## Exercise:
Extract each line of the data below exactly as written.

>> Begin Collected data

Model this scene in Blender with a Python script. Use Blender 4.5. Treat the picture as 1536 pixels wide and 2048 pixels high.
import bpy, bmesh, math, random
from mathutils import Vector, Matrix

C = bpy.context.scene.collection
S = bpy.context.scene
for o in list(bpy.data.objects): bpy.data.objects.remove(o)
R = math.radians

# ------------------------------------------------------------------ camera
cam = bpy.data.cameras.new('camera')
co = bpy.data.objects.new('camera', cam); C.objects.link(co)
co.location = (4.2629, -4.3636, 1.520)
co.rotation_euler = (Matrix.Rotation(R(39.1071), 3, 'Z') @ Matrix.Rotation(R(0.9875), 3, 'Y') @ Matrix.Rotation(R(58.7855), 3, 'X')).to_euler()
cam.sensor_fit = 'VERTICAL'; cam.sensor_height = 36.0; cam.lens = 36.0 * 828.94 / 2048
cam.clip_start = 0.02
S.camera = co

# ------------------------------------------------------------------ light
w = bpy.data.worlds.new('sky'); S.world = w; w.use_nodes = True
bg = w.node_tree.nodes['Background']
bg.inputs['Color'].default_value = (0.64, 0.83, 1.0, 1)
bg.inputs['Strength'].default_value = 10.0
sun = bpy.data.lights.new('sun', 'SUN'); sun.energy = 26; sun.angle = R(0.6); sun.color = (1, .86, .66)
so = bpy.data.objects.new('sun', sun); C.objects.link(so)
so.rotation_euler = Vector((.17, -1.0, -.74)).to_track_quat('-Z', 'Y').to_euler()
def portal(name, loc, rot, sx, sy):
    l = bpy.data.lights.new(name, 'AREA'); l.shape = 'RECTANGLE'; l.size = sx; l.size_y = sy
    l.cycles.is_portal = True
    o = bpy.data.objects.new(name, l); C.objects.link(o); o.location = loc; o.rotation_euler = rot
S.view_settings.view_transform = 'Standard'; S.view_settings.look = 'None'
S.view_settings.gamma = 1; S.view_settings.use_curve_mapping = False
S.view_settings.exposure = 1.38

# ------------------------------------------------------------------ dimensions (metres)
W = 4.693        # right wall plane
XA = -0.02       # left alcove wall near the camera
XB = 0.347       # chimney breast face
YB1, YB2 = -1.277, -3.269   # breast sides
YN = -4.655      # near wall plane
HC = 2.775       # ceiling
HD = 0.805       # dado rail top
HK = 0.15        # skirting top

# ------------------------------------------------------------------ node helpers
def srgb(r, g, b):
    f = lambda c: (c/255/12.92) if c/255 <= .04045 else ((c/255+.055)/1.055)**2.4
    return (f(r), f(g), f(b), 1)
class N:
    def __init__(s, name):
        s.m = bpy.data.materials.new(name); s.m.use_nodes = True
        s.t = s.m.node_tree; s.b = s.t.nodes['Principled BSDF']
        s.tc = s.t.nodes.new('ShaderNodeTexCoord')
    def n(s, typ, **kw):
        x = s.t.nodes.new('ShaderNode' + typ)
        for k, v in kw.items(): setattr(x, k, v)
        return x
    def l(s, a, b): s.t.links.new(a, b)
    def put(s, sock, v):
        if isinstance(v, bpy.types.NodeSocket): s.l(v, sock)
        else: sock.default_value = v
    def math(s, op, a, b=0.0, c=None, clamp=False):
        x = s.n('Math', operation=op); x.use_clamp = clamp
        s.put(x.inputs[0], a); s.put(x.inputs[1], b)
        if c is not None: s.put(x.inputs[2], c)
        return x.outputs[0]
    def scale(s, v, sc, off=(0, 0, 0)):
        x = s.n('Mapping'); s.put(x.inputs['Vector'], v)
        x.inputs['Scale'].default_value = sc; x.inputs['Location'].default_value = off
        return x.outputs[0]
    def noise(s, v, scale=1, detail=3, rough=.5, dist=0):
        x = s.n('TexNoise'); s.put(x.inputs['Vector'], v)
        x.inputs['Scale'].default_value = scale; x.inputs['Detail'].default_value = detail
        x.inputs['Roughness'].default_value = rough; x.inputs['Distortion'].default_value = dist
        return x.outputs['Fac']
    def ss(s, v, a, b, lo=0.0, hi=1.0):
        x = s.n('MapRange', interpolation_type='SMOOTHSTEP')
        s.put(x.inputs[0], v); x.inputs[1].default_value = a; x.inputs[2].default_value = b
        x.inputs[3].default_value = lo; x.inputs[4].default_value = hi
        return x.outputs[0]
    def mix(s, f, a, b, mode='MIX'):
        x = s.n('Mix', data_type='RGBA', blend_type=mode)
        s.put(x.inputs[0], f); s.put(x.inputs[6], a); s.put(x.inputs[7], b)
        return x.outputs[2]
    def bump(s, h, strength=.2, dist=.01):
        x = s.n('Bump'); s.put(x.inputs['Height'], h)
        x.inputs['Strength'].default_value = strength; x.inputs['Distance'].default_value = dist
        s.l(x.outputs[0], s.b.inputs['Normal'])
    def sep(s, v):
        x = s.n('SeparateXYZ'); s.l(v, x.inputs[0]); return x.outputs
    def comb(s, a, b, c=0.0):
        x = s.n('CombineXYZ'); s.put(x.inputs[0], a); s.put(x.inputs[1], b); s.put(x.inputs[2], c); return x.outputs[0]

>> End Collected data

## Completed exercise:
Model this scene in Blender with a Python script. Use Blender 4.5. Treat the picture as 1536 pixels wide and 2048 pixels high.
import bpy, bmesh, math, random
from mathutils import Vector, Matrix

C = bpy.context.scene.collection
S = bpy.context.scene
for o in list(bpy.data.objects): bpy.data.objects.remove(o)
R = math.radians

# ------------------------------------------------------------------ camera
cam = bpy.data.cameras.new('camera')
co = bpy.data.objects.new('camera', cam); C.objects.link(co)
co.location = (4.2629, -4.3636, 1.520)
co.rotation_euler = (Matrix.Rotation(R(39.1071), 3, 'Z') @ Matrix.Rotation(R(0.9875), 3, 'Y') @ Matrix.Rotation(R(58.7855), 3, 'X')).to_euler()
cam.sensor_fit = 'VERTICAL'; cam.sensor_height = 36.0; cam.lens = 36.0 * 828.94 / 2048
cam.clip_start = 0.02
S.camera = co

# ------------------------------------------------------------------ light
w = bpy.data.worlds.new('sky'); S.world = w; w.use_nodes = True
bg = w.node_tree.nodes['Background']
bg.inputs['Color'].default_value = (0.64, 0.83, 1.0, 1)
bg.inputs['Strength'].default_value = 10.0
sun = bpy.data.lights.new('sun', 'SUN'); sun.energy = 26; sun.angle = R(0.6); sun.color = (1, .86, .66)
so = bpy.data.objects.new('sun', sun); C.objects.link(so)
so.rotation_euler = Vector((.17, -1.0, -.74)).to_track_quat('-Z', 'Y').to_euler()
def portal(name, loc, rot, sx, sy):
    l = bpy.data.lights.new(name, 'AREA'); l.shape = 'RECTANGLE'; l.size = sx; l.size_y = sy
    l.cycles.is_portal = True
    o = bpy.data.objects.new(name, l); C.objects.link(o); o.location = loc; o.rotation_euler = rot
S.view_settings.view_transform = 'Standard'; S.view_settings.look = 'None'
S.view_settings.gamma = 1; S.view_settings.use_curve_mapping = False
S.view_settings.exposure = 1.38

# ------------------------------------------------------------------ dimensions (metres)
W = 4.693        # right wall plane
XA = -0.02       # left alcove wall near the camera
XB = 0.347       # chimney breast face
YB1, YB2 = -1.277, -3.269   # breast sides
YN = -4.655      # near wall plane
HC = 2.775       # ceiling
HD = 0.805       # dado rail top
HK = 0.15        # skirting top

# ------------------------------------------------------------------ node helpers
def srgb(r, g, b):
    f = lambda c: (c/255/12.92) if c/255 <= .04045 else ((c/255+.055)/1.055)**2.4
    return (f(r), f(g), f(b), 1)
class N:
    def __init__(s, name):
        s.m = bpy.data.materials.new(name); s.m.use_nodes = True
        s.t = s.m.node_tree; s.b = s.t.nodes['Principled BSDF']
        s.tc = s.t.nodes.new('ShaderNodeTexCoord')
    def n(s, typ, **kw):
        x = s.t.nodes.new('ShaderNode' + typ)
        for k, v in kw.items(): setattr(x, k, v)
        return x
    def l(s, a, b): s.t.links.new(a, b)
    def put(s, sock, v):
        if isinstance(v, bpy.types.NodeSocket): s.l(v, sock)
        else: sock.default_value = v
    def math(s, op, a, b=0.0, c=None, clamp=False):
        x = s.n('Math', operation=op); x.use_clamp = clamp
        s.put(x.inputs[0], a); s.put(x.inputs[1], b)
        if c is not None: s.put(x.inputs[2], c)
        return x.outputs[0]
    def scale(s, v, sc, off=(0, 0, 0)):
        x = s.n('Mapping'); s.put(x.inputs['Vector'], v)
        x.inputs['Scale'].default_value = sc; x.inputs['Location'].default_value = off
        return x.outputs[0]
    def noise(s, v, scale=1, detail=3, rough=.5, dist=0):
        x = s.n('TexNoise'); s.put(x.inputs['Vector'], v)
        x.inputs['Scale'].default_value = scale; x.inputs['Detail'].default_value = detail
        x.inputs['Roughness'].default_value = rough; x.inputs['Distortion'].default_value = dist
        return x.outputs['Fac']
    def ss(s, v, a, b, lo=0.0, hi=1.0):
        x = s.n('MapRange', interpolation_type='SMOOTHSTEP')
        s.put(x.inputs[0], v); x.inputs[1].default_value = a; x.inputs[2].default_value = b
        x.inputs[3].default_value = lo; x.inputs[4].default_value = hi
        return x.outputs[0]
    def mix(s, f, a, b, mode='MIX'):
        x = s.n('Mix', data_type='RGBA', blend_type=mode)
        s.put(x.inputs[0], f); s.put(x.inputs[6], a); s.put(x.inputs[7], b)
        return x.outputs[2]
    def bump(s, h, strength=.2, dist=.01):
        x = s.n('Bump'); s.put(x.inputs['Height'], h)
        x.inputs['Strength'].default_value = strength; x.inputs['Distance'].default_value = dist
        s.l(x.outputs[0], s.b.inputs['Normal'])
    def sep(s, v):
        x = s.n('SeparateXYZ'); s.l(v, x.inputs[0]); return x.outputs
    def comb(s, a, b, c=0.0):
        x = s.n('CombineXYZ'); s.put(x.inputs[0], a); s.put(x.inputs[1], b); s.put(x.inputs[2], c); return x.outputs[0]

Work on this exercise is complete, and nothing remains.